**Part of a data file**:
(begin)

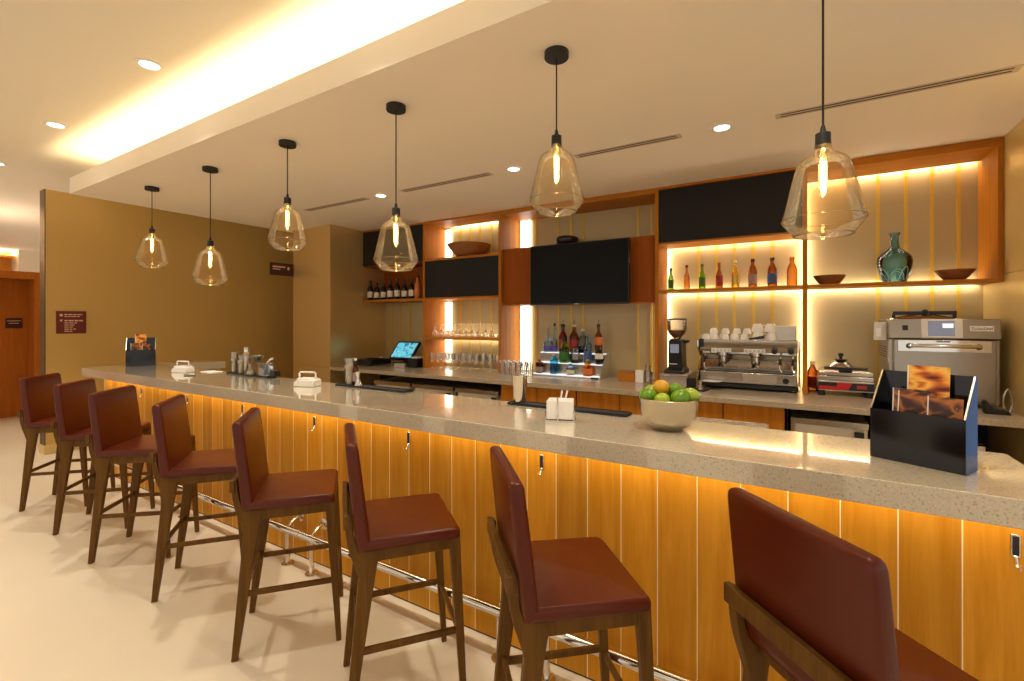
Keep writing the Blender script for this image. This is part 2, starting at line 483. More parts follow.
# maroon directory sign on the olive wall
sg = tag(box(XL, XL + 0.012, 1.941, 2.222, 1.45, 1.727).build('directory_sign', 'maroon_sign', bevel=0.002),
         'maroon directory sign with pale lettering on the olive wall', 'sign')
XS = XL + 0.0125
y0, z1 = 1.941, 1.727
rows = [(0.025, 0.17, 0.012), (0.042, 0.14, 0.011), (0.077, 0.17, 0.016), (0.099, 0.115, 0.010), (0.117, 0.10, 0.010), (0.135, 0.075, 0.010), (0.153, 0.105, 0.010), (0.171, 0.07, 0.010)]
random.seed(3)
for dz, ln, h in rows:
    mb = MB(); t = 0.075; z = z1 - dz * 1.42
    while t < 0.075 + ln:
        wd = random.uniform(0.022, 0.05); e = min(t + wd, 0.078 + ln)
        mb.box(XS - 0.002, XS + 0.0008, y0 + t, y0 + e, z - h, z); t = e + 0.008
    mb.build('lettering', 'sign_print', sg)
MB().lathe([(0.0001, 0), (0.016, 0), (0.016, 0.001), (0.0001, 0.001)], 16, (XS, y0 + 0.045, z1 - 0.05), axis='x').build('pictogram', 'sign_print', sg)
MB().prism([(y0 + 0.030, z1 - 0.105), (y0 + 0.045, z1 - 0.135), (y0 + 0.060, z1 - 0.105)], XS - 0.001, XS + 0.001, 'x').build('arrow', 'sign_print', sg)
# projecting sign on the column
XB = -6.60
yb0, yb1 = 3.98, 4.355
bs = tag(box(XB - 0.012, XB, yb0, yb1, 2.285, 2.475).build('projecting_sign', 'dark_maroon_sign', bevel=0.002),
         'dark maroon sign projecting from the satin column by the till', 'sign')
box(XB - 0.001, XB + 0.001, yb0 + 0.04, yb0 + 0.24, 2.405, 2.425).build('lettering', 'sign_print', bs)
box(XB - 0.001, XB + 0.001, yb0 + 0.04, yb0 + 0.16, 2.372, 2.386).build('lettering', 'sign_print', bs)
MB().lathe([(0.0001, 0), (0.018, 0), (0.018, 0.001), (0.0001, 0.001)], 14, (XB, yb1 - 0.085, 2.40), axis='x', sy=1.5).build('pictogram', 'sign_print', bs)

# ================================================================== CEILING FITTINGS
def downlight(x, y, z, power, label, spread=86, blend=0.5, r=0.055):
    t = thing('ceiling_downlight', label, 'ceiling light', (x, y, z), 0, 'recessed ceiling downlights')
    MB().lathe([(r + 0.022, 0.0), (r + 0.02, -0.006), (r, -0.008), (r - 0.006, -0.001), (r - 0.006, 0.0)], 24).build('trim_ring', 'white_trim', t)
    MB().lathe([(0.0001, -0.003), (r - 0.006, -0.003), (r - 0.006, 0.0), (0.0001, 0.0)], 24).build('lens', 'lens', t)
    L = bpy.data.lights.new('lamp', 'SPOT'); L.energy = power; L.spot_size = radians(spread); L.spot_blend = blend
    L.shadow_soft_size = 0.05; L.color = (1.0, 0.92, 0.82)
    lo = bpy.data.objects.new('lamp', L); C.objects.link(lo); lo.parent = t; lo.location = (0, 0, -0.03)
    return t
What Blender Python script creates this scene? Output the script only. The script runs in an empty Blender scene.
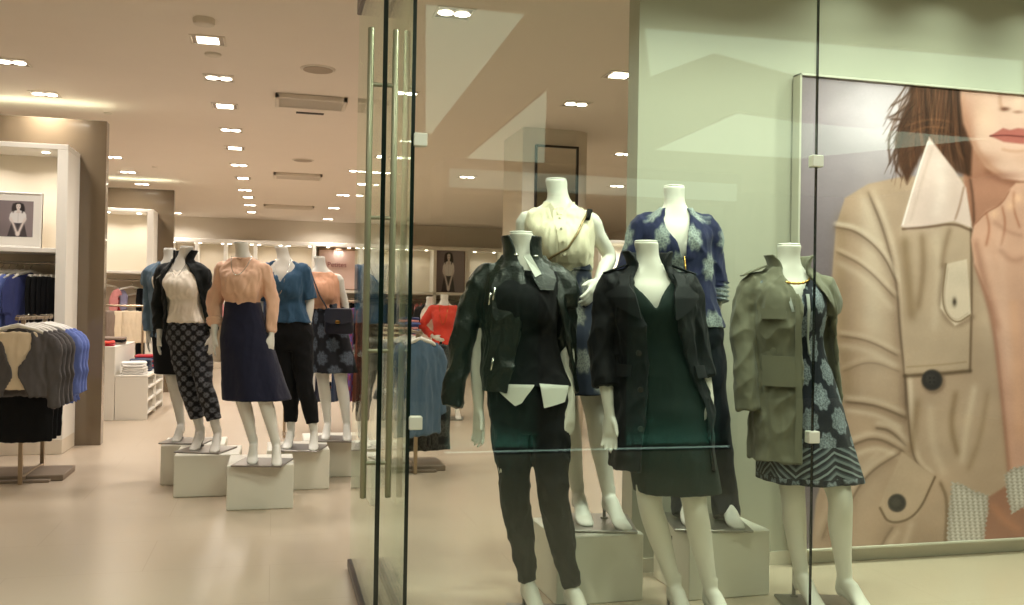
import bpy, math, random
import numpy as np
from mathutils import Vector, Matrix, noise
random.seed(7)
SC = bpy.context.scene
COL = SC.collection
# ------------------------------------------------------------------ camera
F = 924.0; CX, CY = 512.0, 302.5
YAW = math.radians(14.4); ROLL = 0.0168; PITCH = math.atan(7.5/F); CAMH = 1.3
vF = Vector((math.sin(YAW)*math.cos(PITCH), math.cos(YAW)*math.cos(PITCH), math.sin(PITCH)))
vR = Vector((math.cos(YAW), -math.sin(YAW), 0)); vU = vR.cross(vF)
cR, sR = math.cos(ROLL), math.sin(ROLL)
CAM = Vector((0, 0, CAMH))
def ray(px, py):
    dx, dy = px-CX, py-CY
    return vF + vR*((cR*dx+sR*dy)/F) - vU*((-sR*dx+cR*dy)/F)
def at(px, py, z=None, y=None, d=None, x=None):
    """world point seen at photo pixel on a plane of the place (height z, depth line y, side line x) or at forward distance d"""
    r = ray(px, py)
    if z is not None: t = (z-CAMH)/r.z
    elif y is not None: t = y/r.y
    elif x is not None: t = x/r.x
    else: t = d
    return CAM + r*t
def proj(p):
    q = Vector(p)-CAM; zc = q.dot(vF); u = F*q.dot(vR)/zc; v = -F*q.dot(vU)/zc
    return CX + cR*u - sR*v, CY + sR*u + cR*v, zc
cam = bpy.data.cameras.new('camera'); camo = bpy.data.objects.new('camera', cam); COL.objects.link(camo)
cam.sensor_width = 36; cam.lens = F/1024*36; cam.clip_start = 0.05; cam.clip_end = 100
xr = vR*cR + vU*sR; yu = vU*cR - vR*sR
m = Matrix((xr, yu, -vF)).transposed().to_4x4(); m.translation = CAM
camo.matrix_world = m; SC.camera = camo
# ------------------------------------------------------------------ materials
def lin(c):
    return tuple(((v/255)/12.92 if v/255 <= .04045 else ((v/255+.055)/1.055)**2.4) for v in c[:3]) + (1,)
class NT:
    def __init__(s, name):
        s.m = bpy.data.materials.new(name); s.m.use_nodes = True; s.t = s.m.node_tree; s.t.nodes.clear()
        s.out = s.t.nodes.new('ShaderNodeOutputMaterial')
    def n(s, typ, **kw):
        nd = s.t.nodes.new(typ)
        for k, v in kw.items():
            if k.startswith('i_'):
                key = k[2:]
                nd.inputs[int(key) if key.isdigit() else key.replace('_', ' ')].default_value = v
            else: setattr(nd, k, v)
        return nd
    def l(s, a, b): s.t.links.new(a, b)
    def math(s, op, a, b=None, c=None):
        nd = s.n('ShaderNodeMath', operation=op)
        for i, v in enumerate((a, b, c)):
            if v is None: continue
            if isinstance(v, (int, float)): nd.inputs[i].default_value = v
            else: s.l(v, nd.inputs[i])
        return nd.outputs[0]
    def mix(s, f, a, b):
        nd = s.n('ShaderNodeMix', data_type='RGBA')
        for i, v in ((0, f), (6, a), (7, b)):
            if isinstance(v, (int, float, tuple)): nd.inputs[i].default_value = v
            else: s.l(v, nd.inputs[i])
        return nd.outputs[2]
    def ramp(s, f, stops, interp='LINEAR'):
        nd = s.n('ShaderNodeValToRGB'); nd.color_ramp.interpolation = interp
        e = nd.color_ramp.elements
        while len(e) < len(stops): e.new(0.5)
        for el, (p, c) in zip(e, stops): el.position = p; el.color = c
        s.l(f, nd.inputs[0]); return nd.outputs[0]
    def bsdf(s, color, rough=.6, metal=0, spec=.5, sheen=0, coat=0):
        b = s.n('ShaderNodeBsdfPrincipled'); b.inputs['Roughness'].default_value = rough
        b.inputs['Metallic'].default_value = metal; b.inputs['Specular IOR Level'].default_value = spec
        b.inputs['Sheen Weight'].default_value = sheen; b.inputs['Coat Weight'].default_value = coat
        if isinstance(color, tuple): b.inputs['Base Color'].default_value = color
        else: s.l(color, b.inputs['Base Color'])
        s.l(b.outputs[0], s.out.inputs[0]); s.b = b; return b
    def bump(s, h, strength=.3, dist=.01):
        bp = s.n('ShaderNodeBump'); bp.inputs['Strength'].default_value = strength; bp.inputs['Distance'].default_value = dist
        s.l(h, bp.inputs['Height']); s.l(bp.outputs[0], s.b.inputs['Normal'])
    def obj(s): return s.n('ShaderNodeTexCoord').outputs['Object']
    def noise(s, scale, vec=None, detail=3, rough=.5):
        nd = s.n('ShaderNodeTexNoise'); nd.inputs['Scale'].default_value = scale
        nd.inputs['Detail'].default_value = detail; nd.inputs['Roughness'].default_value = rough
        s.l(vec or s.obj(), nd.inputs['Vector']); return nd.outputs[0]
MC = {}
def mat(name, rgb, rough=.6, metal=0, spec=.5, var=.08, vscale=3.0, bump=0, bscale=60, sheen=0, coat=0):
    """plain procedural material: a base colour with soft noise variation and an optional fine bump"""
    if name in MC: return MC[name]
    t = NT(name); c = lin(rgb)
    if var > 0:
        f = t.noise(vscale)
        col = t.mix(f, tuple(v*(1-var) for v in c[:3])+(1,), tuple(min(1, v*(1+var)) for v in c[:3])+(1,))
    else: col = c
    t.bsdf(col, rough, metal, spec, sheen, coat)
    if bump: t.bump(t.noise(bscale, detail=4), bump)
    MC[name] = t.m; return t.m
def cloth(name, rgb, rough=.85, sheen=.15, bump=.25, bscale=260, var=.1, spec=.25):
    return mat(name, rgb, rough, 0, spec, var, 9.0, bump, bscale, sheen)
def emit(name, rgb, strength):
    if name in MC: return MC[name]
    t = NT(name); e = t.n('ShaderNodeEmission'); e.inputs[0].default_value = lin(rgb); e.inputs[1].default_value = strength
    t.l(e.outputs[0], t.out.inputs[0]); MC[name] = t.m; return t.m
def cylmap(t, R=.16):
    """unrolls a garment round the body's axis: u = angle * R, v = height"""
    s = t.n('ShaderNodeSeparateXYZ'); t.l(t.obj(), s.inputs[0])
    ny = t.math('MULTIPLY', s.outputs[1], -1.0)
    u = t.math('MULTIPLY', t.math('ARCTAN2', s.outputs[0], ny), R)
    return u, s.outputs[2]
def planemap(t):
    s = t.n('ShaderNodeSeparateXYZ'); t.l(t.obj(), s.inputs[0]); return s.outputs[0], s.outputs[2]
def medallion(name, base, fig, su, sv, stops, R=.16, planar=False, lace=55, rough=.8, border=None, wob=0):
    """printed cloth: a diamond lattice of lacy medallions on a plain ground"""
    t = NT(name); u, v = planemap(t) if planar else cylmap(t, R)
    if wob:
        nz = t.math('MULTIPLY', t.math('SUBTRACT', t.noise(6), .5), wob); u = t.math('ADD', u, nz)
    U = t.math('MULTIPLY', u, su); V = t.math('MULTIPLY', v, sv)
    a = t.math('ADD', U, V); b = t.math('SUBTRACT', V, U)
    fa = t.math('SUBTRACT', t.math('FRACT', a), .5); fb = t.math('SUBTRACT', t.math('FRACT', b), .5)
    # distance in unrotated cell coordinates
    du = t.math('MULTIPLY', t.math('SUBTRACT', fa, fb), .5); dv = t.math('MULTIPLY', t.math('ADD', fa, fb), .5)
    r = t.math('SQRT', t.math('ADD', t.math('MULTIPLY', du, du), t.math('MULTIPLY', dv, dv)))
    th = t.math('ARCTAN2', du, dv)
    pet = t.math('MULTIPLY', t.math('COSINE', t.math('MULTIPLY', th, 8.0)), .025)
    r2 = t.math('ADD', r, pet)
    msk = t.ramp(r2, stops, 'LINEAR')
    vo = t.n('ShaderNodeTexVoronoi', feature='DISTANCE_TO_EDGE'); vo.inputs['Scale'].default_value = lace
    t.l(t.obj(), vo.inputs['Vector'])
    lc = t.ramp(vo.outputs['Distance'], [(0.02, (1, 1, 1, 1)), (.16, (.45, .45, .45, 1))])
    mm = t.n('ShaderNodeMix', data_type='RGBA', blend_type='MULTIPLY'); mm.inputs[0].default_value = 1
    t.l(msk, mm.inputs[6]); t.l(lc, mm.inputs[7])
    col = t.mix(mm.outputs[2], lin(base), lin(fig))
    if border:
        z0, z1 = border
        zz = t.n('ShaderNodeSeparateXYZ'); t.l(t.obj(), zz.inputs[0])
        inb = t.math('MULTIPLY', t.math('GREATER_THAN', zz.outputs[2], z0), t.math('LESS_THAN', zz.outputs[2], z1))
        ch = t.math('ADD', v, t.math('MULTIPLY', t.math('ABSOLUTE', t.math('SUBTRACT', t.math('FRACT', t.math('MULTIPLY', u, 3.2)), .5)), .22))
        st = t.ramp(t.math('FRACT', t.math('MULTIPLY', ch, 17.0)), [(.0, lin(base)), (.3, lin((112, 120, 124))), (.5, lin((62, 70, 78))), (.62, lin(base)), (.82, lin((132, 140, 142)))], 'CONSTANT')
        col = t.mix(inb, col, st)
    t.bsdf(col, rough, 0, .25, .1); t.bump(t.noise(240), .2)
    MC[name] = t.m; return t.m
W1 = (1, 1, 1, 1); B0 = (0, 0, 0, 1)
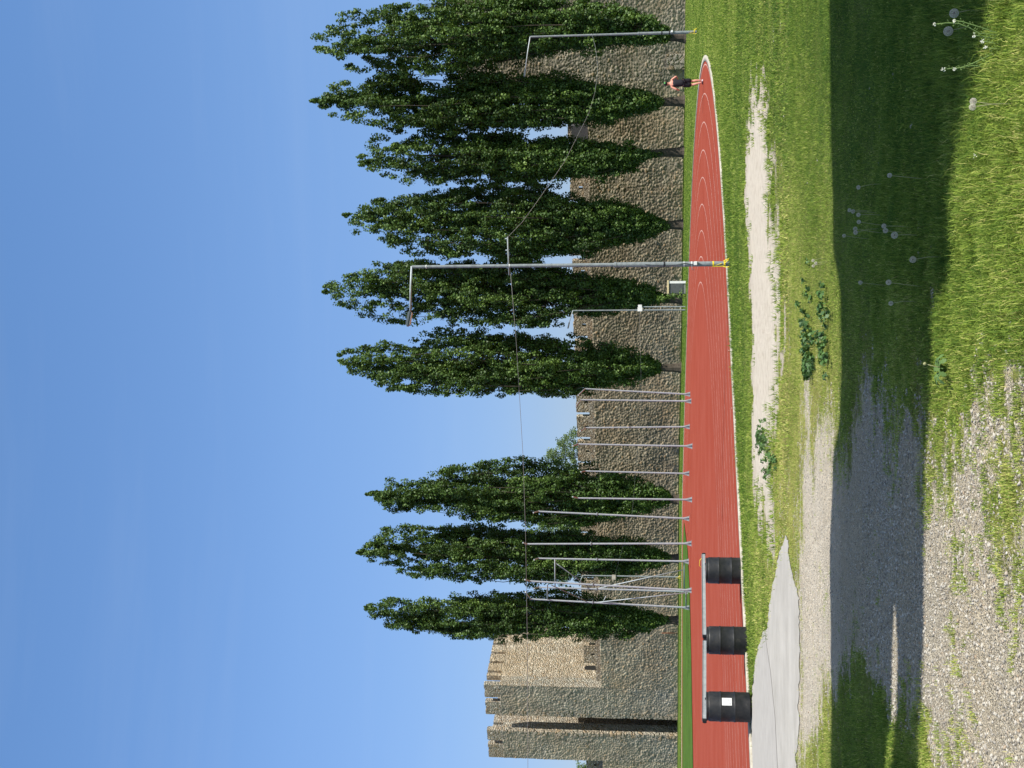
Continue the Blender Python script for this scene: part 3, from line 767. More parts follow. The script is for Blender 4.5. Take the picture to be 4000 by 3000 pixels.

(end)

Locate all lines that include the word "Python" and copy them out.

What Blender Python script creates this scene? Output the script only. The script runs in an empty Blender scene.
Continue the Blender Python script for this scene: part 3, from line 767. More parts follow. The script is for Blender 4.5. Take the picture to be 4000 by 3000 pixels.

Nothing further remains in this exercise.